The destructive nature of the sea fit Turner’s view of the encroachment of industrialization on the restless impulse of nature to resist.  Sea and sky are progressively intermingling and the desperate calamity is highlighted centrally in a shaft of light massing the powerful waves, the broken ship and the desperate survivors clinging to life in a single maelstrom. Soon Turner’s vision progressively loosened itself of the need for specific detail, and he brought increased contrast between hazy contrasts and impressions of light and dense crimsons and onyx of both objects and sky.

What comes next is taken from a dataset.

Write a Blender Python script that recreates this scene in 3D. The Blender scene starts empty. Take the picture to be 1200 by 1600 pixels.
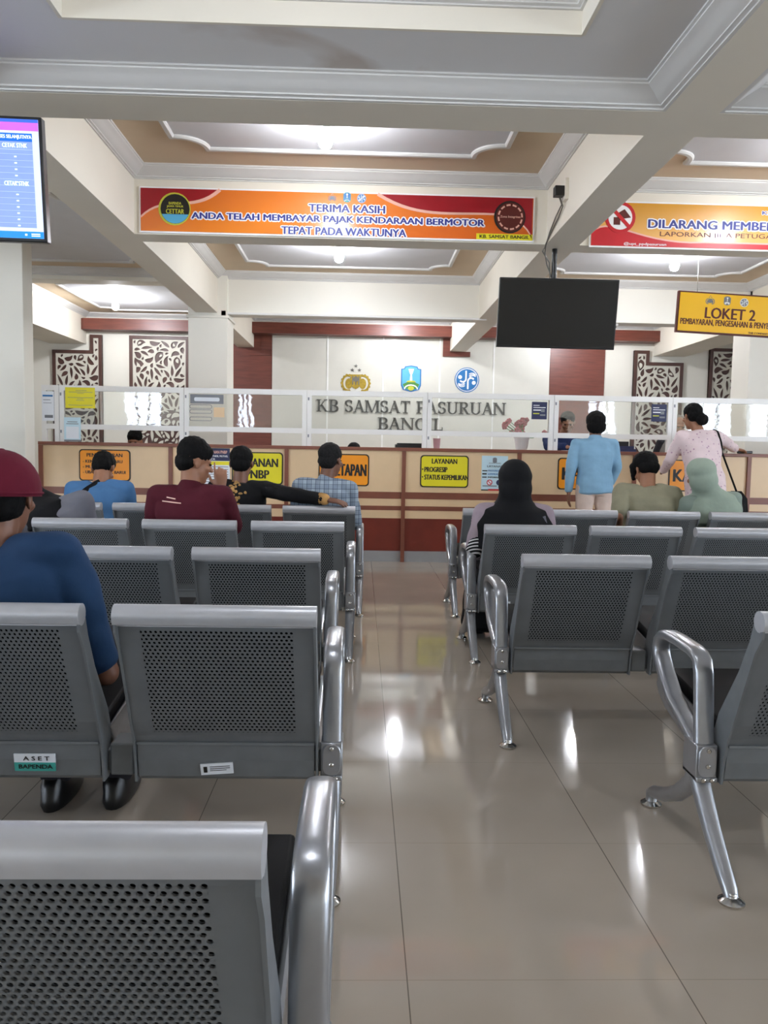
import bpy, bmesh, math, random
from mathutils import Vector, Matrix, Euler, noise
PI = math.pi
sc = bpy.context.scene
COL = sc.collection
# ------------------------------------------------------------------ camera
YAW, PITCH, ROLL, CAMH = 0.02983314, 0.07834486, -0.01767358, 1.16
_f = Vector((math.sin(YAW)*math.cos(PITCH), math.cos(YAW)*math.cos(PITCH), -math.sin(PITCH)))
_r = Vector((math.cos(YAW), -math.sin(YAW), 0)); _d = _f.cross(_r)
_r2 = math.cos(ROLL)*_r + math.sin(ROLL)*_d; _d2 = -math.sin(ROLL)*_r + math.cos(ROLL)*_d
cam = bpy.data.objects.new('camera', bpy.data.cameras.new('camera')); COL.objects.link(cam)
cam.matrix_world = Matrix.Translation((0, 0, CAMH)) @ Matrix((_r2, -_d2, -_f)).transposed().to_4x4()
cam.data.sensor_fit = 'VERTICAL'; cam.data.sensor_height = 24; cam.data.lens = 24*1229/1600
cam.data.clip_start = 0.05
sc.camera = cam
# ------------------------------------------------------------------ world, exposure
BULB = {'front': 250.0, 'mid': 400.0, 'back': 560.0}         # emission of the lamp bulbs
DAY = 8.0             # brightness of the daylight in the rear windows and the added side ones
sc.view_settings.view_transform = 'Standard'; sc.view_settings.look = 'None'
sc.view_settings.gamma = 1; sc.view_settings.use_curve_mapping = False
sc.view_settings.exposure = 0.56
w = bpy.data.worlds.new('world'); sc.world = w; w.use_nodes = True
w.node_tree.nodes['Background'].inputs[0].default_value = (0.75, 0.85, 1, 1)
w.node_tree.nodes['Background'].inputs[1].default_value = 0.5

# ------------------------------------------------------------------ materials
def lin(c):
    return tuple(((v/255)/12.92 if v/255 <= .04045 else ((v/255+.055)/1.055)**2.4) for v in c)
def mat(name, c, rough=.6, metal=0, var=.06, vscale=6, bump=0, bscale=60, spec=.5, coat=0, stretch=None):
    m = bpy.data.materials.new(name); m.use_nodes = True
    N, L = m.node_tree.nodes, m.node_tree.links
    b = N['Principled BSDF']
    b.inputs['Roughness'].default_value = rough; b.inputs['Metallic'].default_value = metal
    b.inputs['Specular IOR Level'].default_value = spec
    if coat: b.inputs['Coat Weight'].default_value = coat; b.inputs['Coat Roughness'].default_value = .08
    col = lin(c)
    tc = N.new('ShaderNodeTexCoord'); mp = N.new('ShaderNodeMapping'); L.new(tc.outputs['Object'], mp.inputs[0])
    if stretch: mp.inputs['Scale'].default_value = stretch
    nz = N.new('ShaderNodeTexNoise'); nz.inputs['Scale'].default_value = vscale; nz.inputs['Detail'].default_value = 4
    L.new(mp.outputs[0], nz.inputs['Vector'])
    rp = N.new('ShaderNodeValToRGB')
    rp.color_ramp.elements[0].position = .3; rp.color_ramp.elements[1].position = .7
    rp.color_ramp.elements[0].color = (*[max(0, v*(1-var)) for v in col], 1)
    rp.color_ramp.elements[1].color = (*[min(1, v*(1+var)) for v in col], 1)
    L.new(nz.outputs['Fac'], rp.inputs[0]); L.new(rp.outputs[0], b.inputs['Base Color'])
    if bump:
        n2 = N.new('ShaderNodeTexNoise'); n2.inputs['Scale'].default_value = bscale; L.new(mp.outputs[0], n2.inputs['Vector'])
        bp = N.new('ShaderNodeBump'); bp.inputs['Strength'].default_value = bump; bp.inputs['Distance'].default_value = .004
        L.new(n2.outputs['Fac'], bp.inputs['Height']); L.new(bp.outputs[0], b.inputs['Normal'])
    return m
def emit(name, c, s, shade=0):
    m = bpy.data.materials.new(name); m.use_nodes = True
    b = m.node_tree.nodes['Principled BSDF']
    b.inputs['Base Color'].default_value = (*lin(c), 1); b.inputs['Roughness'].default_value = .2
    b.inputs['Emission Color'].default_value = (*lin(c), 1); b.inputs['Emission Strength'].default_value = s
    return m
class NT:                                     # small node-writing helper
    def __init__(s, m): s.t = m.node_tree; s.N = s.t.nodes; s.L = s.t.links
    def math(s, op, a, b=None, c=None):
        n = s.N.new('ShaderNodeMath'); n.operation = op
        for i, v in enumerate((a, b, c)):
            if v is None: continue
            if isinstance(v, (int, float)): n.inputs[i].default_value = v
            else: s.L.new(v, n.inputs[i])
        return n.outputs[0]
    def xyz(s, kind='Object'):
        t = s.N.new('ShaderNodeTexCoord'); x = s.N.new('ShaderNodeSeparateXYZ'); s.L.new(t.outputs[kind], x.inputs[0]); return x.outputs
    def mix(s, f, a, b):
        n = s.N.new('ShaderNodeMix'); n.data_type = 'RGBA'
        for i, v in ((0, f), (6, a), (7, b)):
            if isinstance(v, (int, float)): n.inputs[i].default_value = v
            elif isinstance(v, tuple): n.inputs[i].default_value = (*v, 1) if len(v) == 3 else v
            else: s.L.new(v, n.inputs[i])
        return n.outputs[2]
    def base(s, col): s.L.new(col, s.N['Principled BSDF'].inputs['Base Color'])
    def basecol(s): return s.N['Principled BSDF'].inputs['Base Color'].links[0].from_socket

M = {}
M['wall'] = mat('cream_paint', (230, 226, 214), .55, var=.03, vscale=1.5)
M['beam'] = mat('beam_cream_paint', (226, 219, 204), .6, var=.03, vscale=1.5)
M['plaster'] = mat('white_plaster', (210, 208, 204), .5, var=.02)
M['ceil_tan'] = mat('ceiling_tan_paint', (210, 190, 162), .7, var=.04, vscale=2)
M['ceil_white'] = mat('ceiling_white_paint', (206, 206, 208), .6, var=.02)
M['ceil_stain'] = mat('ceiling_stained_paint', (222, 221, 220), .65, var=.03, vscale=1.2)
n = NT(M['ceil_stain']); o0 = n.basecol()
tc = n.N.new('ShaderNodeTexCoord'); nz = n.N.new('ShaderNodeTexNoise'); nz.inputs['Scale'].default_value = 1.1; nz.inputs['Detail'].default_value = 6
nz.inputs['Distortion'].default_value = .6
n.L.new(tc.outputs['Object'], nz.inputs['Vector'])
rp = n.N.new('ShaderNodeValToRGB'); rp.color_ramp.elements[0].position = .5; rp.color_ramp.elements[1].position = .6
n.L.new(nz.outputs['Fac'], rp.inputs[0])
n.base(n.mix(n.math('MULTIPLY', rp.outputs[0], .55), o0, lin((170, 150, 132))))
M['wood'] = mat('red_brown_wood', (104, 52, 40), .4, var=.22, vscale=4, stretch=(1, 1, 8))
M['wood_dark'] = mat('dark_brown_wood', (74, 42, 32), .45, var=.15, vscale=5)
M['wood_trim'] = mat('brown_laminate_trim', (122, 70, 52), .4, var=.1)
M['cream_lam'] = mat('cream_laminate', (222, 192, 152), .4, var=.03)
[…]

Turner    The Shipwreck   1810

Turner   The Fighting Termeraire  1839

The final dissolution of form to the emotive quality of color and shade dominated the final projection of Turner’s art.  As the  art world  held to an academy of proportion, realism and comfort, Turner pushed completely off into the surreal, where edge, form and content are sublimated to the evoked emotion as expressed in color and light, presaging the twentieth century before the nineteenth was half over.  Paintings such as Rain Steam and Speed-the Great Western Railway and Snow Storm  are glassy sheens of color in which form is sublimated to the creative impulse of the artist to the point of near irredeemability.

Turner
Rain Steam and Speed –  Great Western Railway  1844
Turner   Snow Storm  1842

The over 2000 images that Turner created can not possibly be given justice in an essay of a few paragraphs and images.  Needless to say the importance of Turner is reflected in the need to see more and more of the work to try to gauge the artist’s creative journey as an unbounded romantic in a world of assimilation.  Turner, much like Beethoven is revered for what every succeeding artist thought they saw in his work, and the sense of having to answer to it artistically.  The bountiful diversity of artistic expression ever since owes much of its confident willingness to test boundaries on Turner’s willingness to leave the safe course  behind.

A trip to England for the art lover must leverage time for the Turner experience.  Perhaps, you will never see the world quite the same way again.